* Problem to work on *
All material below is to be reproduced exactly.

* Stored data *

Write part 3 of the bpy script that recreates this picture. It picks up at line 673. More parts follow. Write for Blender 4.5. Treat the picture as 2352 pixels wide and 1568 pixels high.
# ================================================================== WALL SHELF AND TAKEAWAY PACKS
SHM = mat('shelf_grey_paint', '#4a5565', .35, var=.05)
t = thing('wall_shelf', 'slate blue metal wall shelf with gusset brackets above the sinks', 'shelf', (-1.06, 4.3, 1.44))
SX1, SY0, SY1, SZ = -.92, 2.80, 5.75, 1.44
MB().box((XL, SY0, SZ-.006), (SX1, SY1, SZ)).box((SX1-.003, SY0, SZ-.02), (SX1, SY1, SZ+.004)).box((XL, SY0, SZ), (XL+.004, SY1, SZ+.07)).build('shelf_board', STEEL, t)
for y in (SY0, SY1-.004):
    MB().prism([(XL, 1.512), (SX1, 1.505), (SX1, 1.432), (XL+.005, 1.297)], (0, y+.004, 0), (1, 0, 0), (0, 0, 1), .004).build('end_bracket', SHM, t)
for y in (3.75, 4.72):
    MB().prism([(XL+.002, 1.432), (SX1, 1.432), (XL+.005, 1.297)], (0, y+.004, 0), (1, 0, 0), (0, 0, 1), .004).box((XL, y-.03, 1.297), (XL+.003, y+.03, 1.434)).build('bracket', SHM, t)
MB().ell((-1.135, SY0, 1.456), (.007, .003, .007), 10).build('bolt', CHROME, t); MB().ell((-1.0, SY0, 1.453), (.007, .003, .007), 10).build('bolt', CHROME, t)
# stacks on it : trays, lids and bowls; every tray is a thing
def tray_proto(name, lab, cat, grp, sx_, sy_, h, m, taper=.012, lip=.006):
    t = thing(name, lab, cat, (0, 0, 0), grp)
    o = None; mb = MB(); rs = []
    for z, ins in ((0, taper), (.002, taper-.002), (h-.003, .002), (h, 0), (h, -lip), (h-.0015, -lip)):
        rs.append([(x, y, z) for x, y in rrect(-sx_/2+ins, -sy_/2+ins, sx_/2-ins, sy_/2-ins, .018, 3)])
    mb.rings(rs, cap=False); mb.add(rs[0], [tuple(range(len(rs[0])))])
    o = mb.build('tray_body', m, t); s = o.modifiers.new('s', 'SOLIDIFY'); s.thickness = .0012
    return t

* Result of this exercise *
Write part 3 of the bpy script that recreates this picture. It picks up at line 673. More parts follow. Write for Blender 4.5. Treat the picture as 2352 pixels wide and 1568 pixels high.
# ================================================================== WALL SHELF AND TAKEAWAY PACKS
SHM = mat('shelf_grey_paint', '#4a5565', .35, var=.05)
t = thing('wall_shelf', 'slate blue metal wall shelf with gusset brackets above the sinks', 'shelf', (-1.06, 4.3, 1.44))
SX1, SY0, SY1, SZ = -.92, 2.80, 5.75, 1.44
MB().box((XL, SY0, SZ-.006), (SX1, SY1, SZ)).box((SX1-.003, SY0, SZ-.02), (SX1, SY1, SZ+.004)).box((XL, SY0, SZ), (XL+.004, SY1, SZ+.07)).build('shelf_board', STEEL, t)
for y in (SY0, SY1-.004):
    MB().prism([(XL, 1.512), (SX1, 1.505), (SX1, 1.432), (XL+.005, 1.297)], (0, y+.004, 0), (1, 0, 0), (0, 0, 1), .004).build('end_bracket', SHM, t)
for y in (3.75, 4.72):
    MB().prism([(XL+.002, 1.432), (SX1, 1.432), (XL+.005, 1.297)], (0, y+.004, 0), (1, 0, 0), (0, 0, 1), .004).box((XL, y-.03, 1.297), (XL+.003, y+.03, 1.434)).build('bracket', SHM, t)
MB().ell((-1.135, SY0, 1.456), (.007, .003, .007), 10).build('bolt', CHROME, t); MB().ell((-1.0, SY0, 1.453), (.007, .003, .007), 10).build('bolt', CHROME, t)
# stacks on it : trays, lids and bowls; every tray is a thing
def tray_proto(name, lab, cat, grp, sx_, sy_, h, m, taper=.012, lip=.006):
    t = thing(name, lab, cat, (0, 0, 0), grp)
    o = None; mb = MB(); rs = []
    for z, ins in ((0, taper), (.002, taper-.002), (h-.003, .002), (h, 0), (h, -lip), (h-.0015, -lip)):
        rs.append([(x, y, z) for x, y in rrect(-sx_/2+ins, -sy_/2+ins, sx_/2-ins, sy_/2-ins, .018, 3)])
    mb.rings(rs, cap=False); mb.add(rs[0], [tuple(range(len(rs[0])))])
    o = mb.build('tray_body', m, t); s = o.modifiers.new('s', 'SOLIDIFY'); s.thickness = .0012
    return t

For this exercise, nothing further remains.